Este ano também os Ornatos Violeta vivenciaram uma tragédia, quando esta
banda fez o seu último concerto em Lisboa.
Gonçalo N. [Suficiente -/Insuficente+]
A canção por mim escolhida é “Encosta-te a mim”,
de Jorge Palma. Para mim, esta música é a que mais lembra o enredo de Frei Luís de Sousa, se pensarmos que é
D. João de Portugal a cantar para Madalena. A parte que me parece clara é «Chegado da guerra, fiz tudo p´ra sobreviver em nome da terra, no fundo p´ra te merecer. Recebe-me bem.”
Esta parte lembra que D. João de Portugal esteve na guerra
(“Chegado da guerra”) e que fez tudo quanto podia para voltar para Madalena
(“Fiz tudo p´ra sobreviver em nome da terra, no fundo p´ra te merecer. Recebe-me
bem”).
A próxima parte em que vejo clara parecença com o enredo é
“Eu venho do nada, porque arrasei o que não quis, em nome da estrada, onde só quero ser feliz. Enrosca-te a mim, vai desarmar a flor queimada, vai beijar o
homem-bomba. Quero adormecer.”. Esta última parte faz lembrar que, quando D.

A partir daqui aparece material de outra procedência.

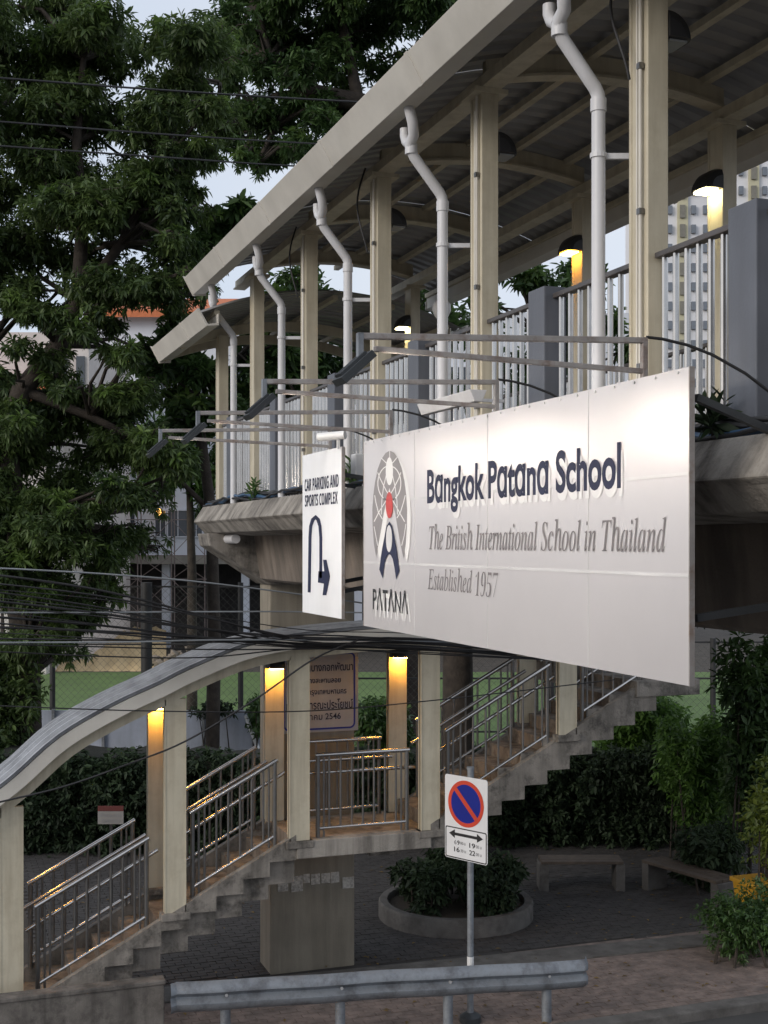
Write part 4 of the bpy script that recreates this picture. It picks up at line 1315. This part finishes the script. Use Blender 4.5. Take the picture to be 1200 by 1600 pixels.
# ================================================================== VEGETATION
def leaf_mesh(name, clumps, L_, W_, k=8, seed=1, droop=.5, shell=.45, up=.25):
    """clumps: (centre, radii(3), number of leaf clusters)"""
    rg = np.random.default_rng(seed)
    B, Dr, Ln = [], [], []
    for c, rad, n in clumps:
        n = int(n)
        d = rg.normal(size=(n,3)); d /= np.linalg.norm(d, axis=1, keepdims=True)
        rr = rg.random((n,1))**shell
        pos = np.array(c) + d*rr*np.array(rad)*(.85+.3*rg.random((n,1)))
        ax = d*.7 + rg.normal(size=(n,3))*.55; ax[:,2] += up
        ax /= np.linalg.norm(ax, axis=1, keepdims=True)
        rnd = rg.normal(size=(n,3))
        s1 = np.cross(ax, rnd); s1 /= np.linalg.norm(s1, axis=1, keepdims=True)
        s2 = np.cross(ax, s1)
        sc_l = .55+.85*rg.random(n)
        for i in range(k):
            a = 2*math.pi*i/k + rg.random(n)*.6
            e = .15+.7*rg.random(n)
            dd = s1*(np.cos(a))[:,None] + s2*(np.sin(a))[:,None] + ax*e[:,None]
            dd[:,2] -= droop
            dd /= np.linalg.norm(dd, axis=1, keepdims=True)
            B.append(pos + ax*(rg.random((n,1))-.5)*L_*.9); Dr.append(dd); Ln.append(sc_l*(.8+.4*rg.random(n)))
    B = np.concatenate(B); Dr = np.concatenate(Dr); Ln = np.concatenate(Ln)*L_
    n = len(B)
    side = np.cross(Dr, rg.normal(size=(n,3))*.5 + np.array([0,0,1.0])); side /= np.linalg.norm(side, axis=1, keepdims=True)+1e-9
    nor = np.cross(side, Dr)
    Wd = (Ln/L_*W_)[:,None]; Ln = Ln[:,None]
    V = np.empty((n,6,3))
    V[:,0] = B
    V[:,1] = B + Dr*Ln*.38 + side*Wd*.5 + nor*Wd*.16
    V[:,2] = B + Dr*Ln*.75 + side*Wd*.34 + nor*Wd*.05 - np.array([0,0,.05])*Ln
    V[:,3] = B + Dr*Ln - np.array([0,0,.14])*Ln
    V[:,4] = B + Dr*Ln*.75 - side*Wd*.34 + nor*Wd*.05 - np.array([0,0,.05])*Ln
    V[:,5] = B + Dr*Ln*.38 - side*Wd*.5 + nor*Wd*.16
    me = bpy.data.meshes.new(name)
    me.vertices.add(n*6); me.vertices.foreach_set('co', V.ravel())
    idx = np.arange(n)[:,None]*6
    F = (idx + np.array([[0,1,2,3, 0,3,4,5]])).reshape(-1)
    me.loops.add(len(F)); me.loops.foreach_set('vertex_index', F.astype(np.int32))
    me.polygons.add(n*2)
    me.polygons.foreach_set('loop_start', (np.arange(n*2)*4).astype(np.int32))
    me.update(calc_edges=True)
    return me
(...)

João de Portugal voltou (“Eu venho do nada (…) em nome da estrada”), só queria
voltar para os braços de Madalena (“Só quero ser feliz”), mas, sentindo-se
culpado, quis apenas fingir que nada tinha acontecido e queria deixar Madalena
e Manuel serem felizes (“Vai beijar o homem-bomba, quero adormecer”).